While Pulpwood Queens are not required to attend meetings, it is mandatory to read the book selections. This policy has helped author’s bookstore sales, says Patrick. In addition, many publishers place the Pulpwood Queens’ Official Stamp of Approval on their books, which helps generate additional sales, even if the purchaser doesn’t belong to the book club. “They feel the book is a good choice if the club selected it,” she says.
And the Pulpwood Queens have seen some exciting results for books they’ve reviewed. “Many books after we have selected them as a book of the month club selection sell their paperback rights, movie rights or their book gets picked up by Oprah to be featured or one of the other television book clubs. Our last author, after we selected him, was chosen as the Southeast Bookseller Association’s ‘Southern Book of the Year’ and is in negotiations with Hallmark Hall of Fame,” notes Patrick, referring to poet-turned-author Ron Rash’s Saints of the River.
Since Beauty and the Book is a combination hair salon/bookstore, Patrick still finds time to do hair, Tuesday through Saturday from 9 a.m. to 5 p.m. unless she’s running the book club or attending a speaking engagement. “We are not our mothers’ book club and we are not our mothers’ hair salon.

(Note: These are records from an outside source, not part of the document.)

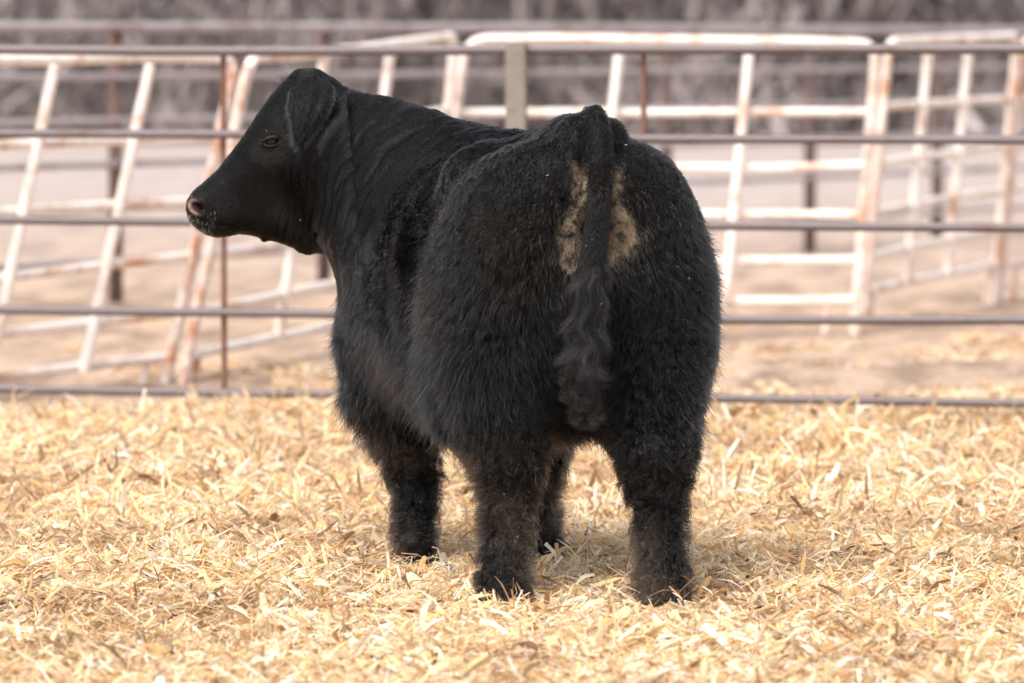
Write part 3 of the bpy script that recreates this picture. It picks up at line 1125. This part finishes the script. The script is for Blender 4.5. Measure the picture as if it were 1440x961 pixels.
# ---- ears: cupped leaves joined to the same body mesh
def ear(sgn):
    ns, nt_ = 22, 17
    ctr = [P(438, 110, HEADY), P(440, 126, HEADY), P(438, 147, HEADY), P(436, 168, HEADY), P(430, 188, HEADY), P(426, 204, HEADY)]
    outd = [.05, .105, .160, .185, .195, .19]
    hw = [.022, .066, .070, .046, .024, .001]
    tt = np.linspace(0, 1, ns)
    kk = np.linspace(0, 1, 6)
    cx = np.interp(tt, kk, [c_[0] for c_ in ctr]); cz = np.interp(tt, kk, [c_[2] for c_ in ctr])
    co = np.interp(tt, kk, outd); w = np.interp(tt, kk, hw)
    w = (w / .082) ** .75 * .082
    V_, n_ = [], 0
    for layer in (0, 1):
        for i in range(ns):
            for j in range(nt_):
                a = (j / (nt_ - 1) * 2 - 1)
                bulge = (1 - a * a) * .030 * math.sin(math.pi * min(1, .25 + tt[i] * .7))
                wob = .004 * math.sin(a * 9 + tt[i] * 5)
                th = (0 if layer == 0 else -.009) * (1 - a * a * .9)
                V_.append((cx[i] + a * w[i] * (1.0 if a > 0 else .92), HEADY + sgn * (co[i] + bulge + wob + th), cz[i] + .012 * a * a * (1 if a > 0 else .2)))
    V_ = np.array(V_)
    Q_ = []
    m = ns * nt_
    for i in range(ns - 1):
        for j in range(nt_ - 1):
            q = (i * nt_ + j, i * nt_ + j + 1, (i + 1) * nt_ + j + 1, (i + 1) * nt_ + j)
            Q_.append(q); Q_.append(tuple(x + m for x in q[::-1]))
    rimv = [i * nt_ for i in range(ns)] + [(ns - 1) * nt_ + j for j in range(1, nt_)] + [i * nt_ + nt_ - 1 for i in range(ns - 2, -1, -1)] + [j for j in range(nt_ - 2, 0, -1)]
    for i in range(len(rimv)):
        a, b_ = rimv[i], rimv[(i + 1) % len(rimv)]
        Q_.append((a, a + m, b_ + m, b_))
    Q_ = np.array(Q_)
    if sgn < 0:
        Q_ = Q_[:, ::-1]
    return V_, Q_


bodyV, bodyQ = [V], [Q]
off = len(V)
bodyC = [C]
EARR = []
for s in (-1, 1):
    ev, eq = ear(s)
    # make sure the outer layer faces outwards
    nn = vnormals(ev, eq)
    if nn[11 * 17 + 8, 1] * s < 0:
        eq = eq[:, ::-1]
    bodyV.append(ev); bodyQ.append(eq + off)
    ec = coat_color(ev, *proj(ev)) * .9
    bodyC.append(ec)
    EARR.append((off, len(ev)))
    off += len(ev)
Vb, Qb, Cb = np.concatenate(bodyV), np.concatenate(bodyQ), np.concatenate(bodyC)
body = mesh_np('body', Vb, Qb, m_hide, cow, colors=Cb)
Nb = vnormals(Vb, Qb)
isear = np.zeros(len(Vb), bool)
isear[EARR[0][0]:] = True

# ---- eyes
for s in (-1, 1):
    # surface depth at the eye
    m = (np.hypot(V[:, 0] - EX, V[:, 2] - EZ) < .012) & ((V[:, 1] - HEADY) * s > 0)
    yy = V[m, 1].mean() if m.any() else HEADY + s * .1
    c_ = np.array([EX, yy - s * .0055, EZ])
    th = np.linspace(0, np.pi, 17); phv = np.linspace(0, 2 * np.pi, 24, endpoint=False)
    sv = np.array([[.026 * math.sin(a) * math.cos(b_), .019 * math.cos(a), .022 * math.sin(a) * math.sin(b_)] for a in th for b_ in phv]) + c_
    sq = np.array([(i * 24 + j, i * 24 + (j + 1) % 24, (i + 1) * 24 + (j + 1) % 24, (i + 1) * 24 + j) for i in range(16) for j in range(24)])
    eo = mesh_np('eye', sv, sq, m_eye, cow)
    # lids: two soft arcs
    mb = MB()
    for up in (1, -1):
        arc = []
        for a in np.linspace(R(8), R(172), 12):
            arc.append(c_ + np.array([.029 * math.cos(a), s * (.011 + (.013 if up > 0 else .009) * math.sin(a)), up * (.0115 if up > 0 else .0155) * math.sin(a) + .001 + .004 * math.cos(a)]))
        mb.tube(arc, [.002 + (.0065 if up > 0 else .0025) * math.sin(x) for x in np.linspace(0.2, math.pi - .2, 12)], 8)
    lid = mb.build('eyelid', m_hide, cow)
    a = lid.data.color_attributes.new('tint', 'FLOAT_COLOR', 'POINT')
    cc_ = np.ones((len(lid.data.vertices), 4), np.float32); cc_[:, :3] = (.016, .013, .012)
    a.data.foreach_set('color', cc_.ravel())

# ---- hooves: two claws each
for q in (HL, HR, FL, FR):
    mb = MB()
    tz = float(q['toe'][2])
    c_ = q['toe']
    for s in (-1, 1):
        o_ = np.array([lx_, ly_, 0]) * s * .030
        f_ = np.array([hx_, hy_, 0])
        mb.tube([c_ + o_ + np.array([0, 0, .055]), c_ + o_ + f_ * .008 + np.array([0, 0, .02]), c_ + o_ + f_ * .018 + np.array([0, 0, -tz - .022]), c_ + o_ + f_ * .018 + np.array([0, 0, -tz - .030])],
                [.030, .034, .038, .036], 14)
    mb.build('hoof', m_hoof, cow)


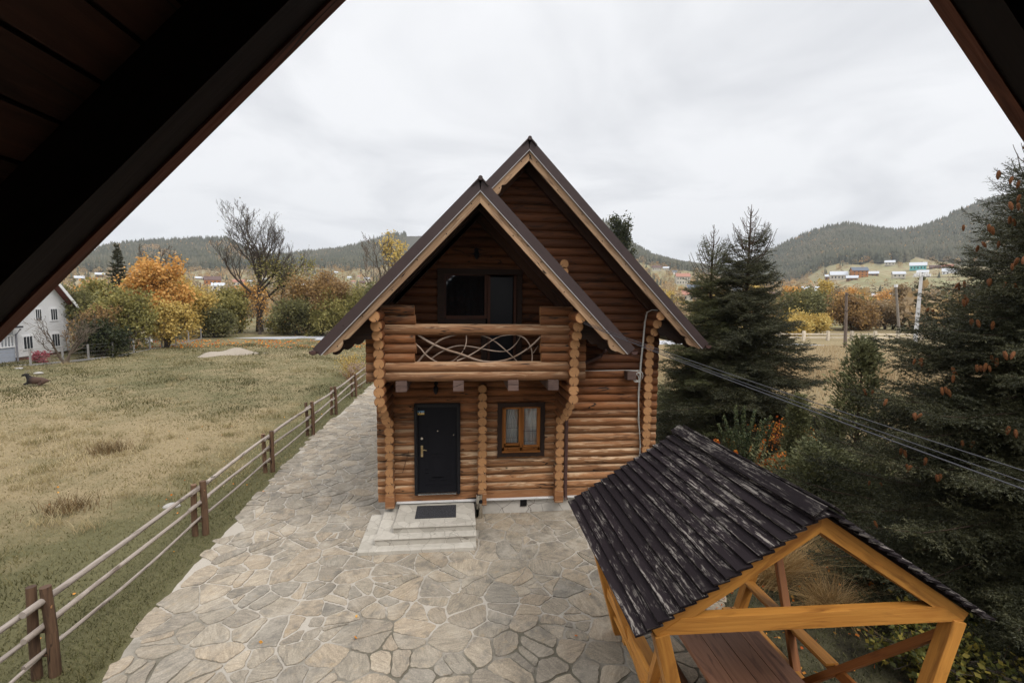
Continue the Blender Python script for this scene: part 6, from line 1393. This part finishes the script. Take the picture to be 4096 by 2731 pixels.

Beauty and the Book is a state-of-the-art Redken Salon and all my salon professionals are just that – professionals,” she said. Patrick and her staff keep themselves educated and attend all area hair cutting, coloring and product classes. “Anything you have done in the big city you can have done at Beauty and the Book. We want everyone who graces our doors to know that they are very important to us and we appreciate their business,” she says, adding that they are often open on holidays and weekend evenings, too.
Any Pulpwood Queens Selection Author who graces the doors of Beauty and the Book receives services free of charge. “I figure if they come to ‘Mayberry on the Bayou,’ I better treat them like royalty,” says Patrick. Oxford American Magazine dubbed Patrick “Hairdresser of the Authors,” and she’s run with the title. “Jose Eber has nothing on the Pulpwood Queens,” says Patrick, referring to the infamous hairdresser to the stars. “Besides, I’d rather do an author’s hair any day as opposed to a star’s!”
Patrick would like to see the Pulpwood Queens continue to grow and pass from one generation to the next. “I would love it if my daughters (Helaina, 13 and Madeleine, 9, both avid readers) ran Pulpwood Queens book clubs, and then their daughters long after I am gone. Reading is the one fundamental key toward education and making this world a better place. There aren’t any negatives with reading, all positive actions,” she says.